### Exercise description:
Repeat exactly the lines from the start of the material below up to and including the "BEAM_H = .40; BEAM_T = .20" line.

### Raw data:
BEGIN

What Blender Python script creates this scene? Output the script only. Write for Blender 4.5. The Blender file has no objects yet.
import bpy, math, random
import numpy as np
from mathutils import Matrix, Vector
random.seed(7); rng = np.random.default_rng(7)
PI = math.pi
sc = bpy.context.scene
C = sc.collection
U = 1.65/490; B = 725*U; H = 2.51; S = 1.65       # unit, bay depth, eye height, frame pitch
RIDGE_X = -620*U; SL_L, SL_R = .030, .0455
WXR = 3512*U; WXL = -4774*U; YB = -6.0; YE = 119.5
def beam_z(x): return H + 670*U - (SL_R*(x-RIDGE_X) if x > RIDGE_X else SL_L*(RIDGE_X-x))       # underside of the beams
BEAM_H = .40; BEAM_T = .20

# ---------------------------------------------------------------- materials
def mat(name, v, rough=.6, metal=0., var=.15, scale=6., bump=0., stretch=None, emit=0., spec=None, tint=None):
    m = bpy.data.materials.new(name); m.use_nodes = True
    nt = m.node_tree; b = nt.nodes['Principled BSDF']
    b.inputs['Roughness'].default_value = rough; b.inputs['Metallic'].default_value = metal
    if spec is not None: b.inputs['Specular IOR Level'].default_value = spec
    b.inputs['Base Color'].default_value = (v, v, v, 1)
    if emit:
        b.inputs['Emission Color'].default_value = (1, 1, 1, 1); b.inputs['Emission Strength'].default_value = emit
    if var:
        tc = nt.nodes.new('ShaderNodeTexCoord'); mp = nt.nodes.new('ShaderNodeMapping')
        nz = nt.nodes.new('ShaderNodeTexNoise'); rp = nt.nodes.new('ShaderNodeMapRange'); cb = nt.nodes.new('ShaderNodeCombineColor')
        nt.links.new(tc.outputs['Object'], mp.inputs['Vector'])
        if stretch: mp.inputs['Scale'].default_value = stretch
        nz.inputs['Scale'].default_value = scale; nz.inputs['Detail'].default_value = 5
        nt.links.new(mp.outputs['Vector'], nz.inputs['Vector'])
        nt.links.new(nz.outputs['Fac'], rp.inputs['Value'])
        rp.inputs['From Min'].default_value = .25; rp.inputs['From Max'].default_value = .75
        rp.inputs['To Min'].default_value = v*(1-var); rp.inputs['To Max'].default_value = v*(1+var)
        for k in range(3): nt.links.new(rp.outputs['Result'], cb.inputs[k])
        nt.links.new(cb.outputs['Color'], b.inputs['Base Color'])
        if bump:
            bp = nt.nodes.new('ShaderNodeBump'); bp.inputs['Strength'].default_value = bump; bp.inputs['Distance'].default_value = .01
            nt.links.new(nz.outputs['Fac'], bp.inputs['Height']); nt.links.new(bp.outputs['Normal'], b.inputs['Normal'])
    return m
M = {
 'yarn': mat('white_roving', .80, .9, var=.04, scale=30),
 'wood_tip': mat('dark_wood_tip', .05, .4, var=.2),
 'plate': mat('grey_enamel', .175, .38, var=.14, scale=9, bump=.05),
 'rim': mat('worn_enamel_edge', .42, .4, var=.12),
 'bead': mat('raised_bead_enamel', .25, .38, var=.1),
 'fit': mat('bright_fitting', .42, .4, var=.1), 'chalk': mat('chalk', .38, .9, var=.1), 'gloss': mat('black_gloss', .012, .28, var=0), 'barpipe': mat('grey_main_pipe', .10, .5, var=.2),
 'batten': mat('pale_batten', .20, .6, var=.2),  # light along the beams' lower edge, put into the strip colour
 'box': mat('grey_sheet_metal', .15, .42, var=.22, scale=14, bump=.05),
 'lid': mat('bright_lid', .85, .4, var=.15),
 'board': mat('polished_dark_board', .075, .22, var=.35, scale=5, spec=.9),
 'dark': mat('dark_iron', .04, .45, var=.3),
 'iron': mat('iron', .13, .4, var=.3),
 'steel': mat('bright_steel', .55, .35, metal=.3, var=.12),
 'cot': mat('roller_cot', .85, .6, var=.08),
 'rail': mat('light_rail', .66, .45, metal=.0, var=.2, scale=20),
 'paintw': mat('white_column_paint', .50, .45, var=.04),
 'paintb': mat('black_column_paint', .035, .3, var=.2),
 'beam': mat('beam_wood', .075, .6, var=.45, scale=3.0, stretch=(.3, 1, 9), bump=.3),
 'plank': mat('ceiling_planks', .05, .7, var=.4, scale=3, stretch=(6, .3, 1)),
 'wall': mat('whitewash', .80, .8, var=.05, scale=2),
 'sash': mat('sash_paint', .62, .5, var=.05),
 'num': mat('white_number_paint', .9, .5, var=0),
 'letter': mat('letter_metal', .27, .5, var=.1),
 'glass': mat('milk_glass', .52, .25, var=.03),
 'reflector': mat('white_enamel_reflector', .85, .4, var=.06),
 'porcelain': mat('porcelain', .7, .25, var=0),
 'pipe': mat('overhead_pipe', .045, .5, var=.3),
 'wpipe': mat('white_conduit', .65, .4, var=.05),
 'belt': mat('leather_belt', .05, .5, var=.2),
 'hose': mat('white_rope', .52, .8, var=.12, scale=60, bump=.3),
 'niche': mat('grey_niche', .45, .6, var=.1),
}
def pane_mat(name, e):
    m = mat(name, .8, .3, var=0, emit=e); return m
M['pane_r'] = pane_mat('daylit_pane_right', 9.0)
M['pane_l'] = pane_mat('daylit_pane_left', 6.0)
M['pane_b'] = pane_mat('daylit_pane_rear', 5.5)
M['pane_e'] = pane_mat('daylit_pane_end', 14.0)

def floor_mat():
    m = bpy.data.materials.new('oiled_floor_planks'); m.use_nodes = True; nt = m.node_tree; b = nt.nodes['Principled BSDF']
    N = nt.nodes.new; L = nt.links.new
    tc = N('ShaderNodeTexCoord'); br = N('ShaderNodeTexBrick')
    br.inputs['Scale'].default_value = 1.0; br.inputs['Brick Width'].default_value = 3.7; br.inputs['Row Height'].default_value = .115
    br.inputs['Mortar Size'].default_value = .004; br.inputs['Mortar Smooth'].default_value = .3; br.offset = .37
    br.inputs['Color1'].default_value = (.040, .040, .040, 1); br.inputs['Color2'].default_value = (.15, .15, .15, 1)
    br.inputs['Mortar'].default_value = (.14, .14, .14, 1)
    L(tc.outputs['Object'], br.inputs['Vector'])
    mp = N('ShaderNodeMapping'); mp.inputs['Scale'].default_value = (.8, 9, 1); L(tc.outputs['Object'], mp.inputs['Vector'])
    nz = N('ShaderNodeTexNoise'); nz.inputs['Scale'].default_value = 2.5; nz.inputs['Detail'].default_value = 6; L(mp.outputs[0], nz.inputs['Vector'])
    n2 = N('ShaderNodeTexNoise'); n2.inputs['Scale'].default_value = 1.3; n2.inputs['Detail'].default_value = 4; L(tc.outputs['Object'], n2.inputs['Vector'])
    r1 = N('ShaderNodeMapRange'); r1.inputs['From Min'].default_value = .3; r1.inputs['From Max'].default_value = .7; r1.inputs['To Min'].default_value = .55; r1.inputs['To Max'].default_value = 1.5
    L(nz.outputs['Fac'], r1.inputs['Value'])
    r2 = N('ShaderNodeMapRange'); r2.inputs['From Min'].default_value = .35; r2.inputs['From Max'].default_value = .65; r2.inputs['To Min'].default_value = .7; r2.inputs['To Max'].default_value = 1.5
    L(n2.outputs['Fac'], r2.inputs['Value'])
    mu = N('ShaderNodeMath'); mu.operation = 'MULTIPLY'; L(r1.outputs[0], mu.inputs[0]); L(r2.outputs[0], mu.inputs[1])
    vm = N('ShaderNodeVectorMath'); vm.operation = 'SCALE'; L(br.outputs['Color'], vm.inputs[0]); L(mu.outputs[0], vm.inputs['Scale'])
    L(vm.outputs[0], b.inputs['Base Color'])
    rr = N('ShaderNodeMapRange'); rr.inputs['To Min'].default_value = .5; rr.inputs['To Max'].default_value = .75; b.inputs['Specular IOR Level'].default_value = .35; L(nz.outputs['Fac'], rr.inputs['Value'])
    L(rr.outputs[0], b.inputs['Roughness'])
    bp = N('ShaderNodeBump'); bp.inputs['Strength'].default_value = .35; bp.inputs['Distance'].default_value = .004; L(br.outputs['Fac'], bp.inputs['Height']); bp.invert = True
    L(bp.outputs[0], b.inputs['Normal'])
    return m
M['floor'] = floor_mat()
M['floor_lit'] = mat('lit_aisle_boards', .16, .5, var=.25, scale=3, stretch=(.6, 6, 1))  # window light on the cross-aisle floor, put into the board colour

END

### The solution:
What Blender Python script creates this scene? Output the script only. Write for Blender 4.5. The Blender file has no objects yet.
import bpy, math, random
import numpy as np
from mathutils import Matrix, Vector
random.seed(7); rng = np.random.default_rng(7)
PI = math.pi
sc = bpy.context.scene
C = sc.collection
U = 1.65/490; B = 725*U; H = 2.51; S = 1.65       # unit, bay depth, eye height, frame pitch
RIDGE_X = -620*U; SL_L, SL_R = .030, .0455
WXR = 3512*U; WXL = -4774*U; YB = -6.0; YE = 119.5
def beam_z(x): return H + 670*U - (SL_R*(x-RIDGE_X) if x > RIDGE_X else SL_L*(RIDGE_X-x))       # underside of the beams
BEAM_H = .40; BEAM_T = .20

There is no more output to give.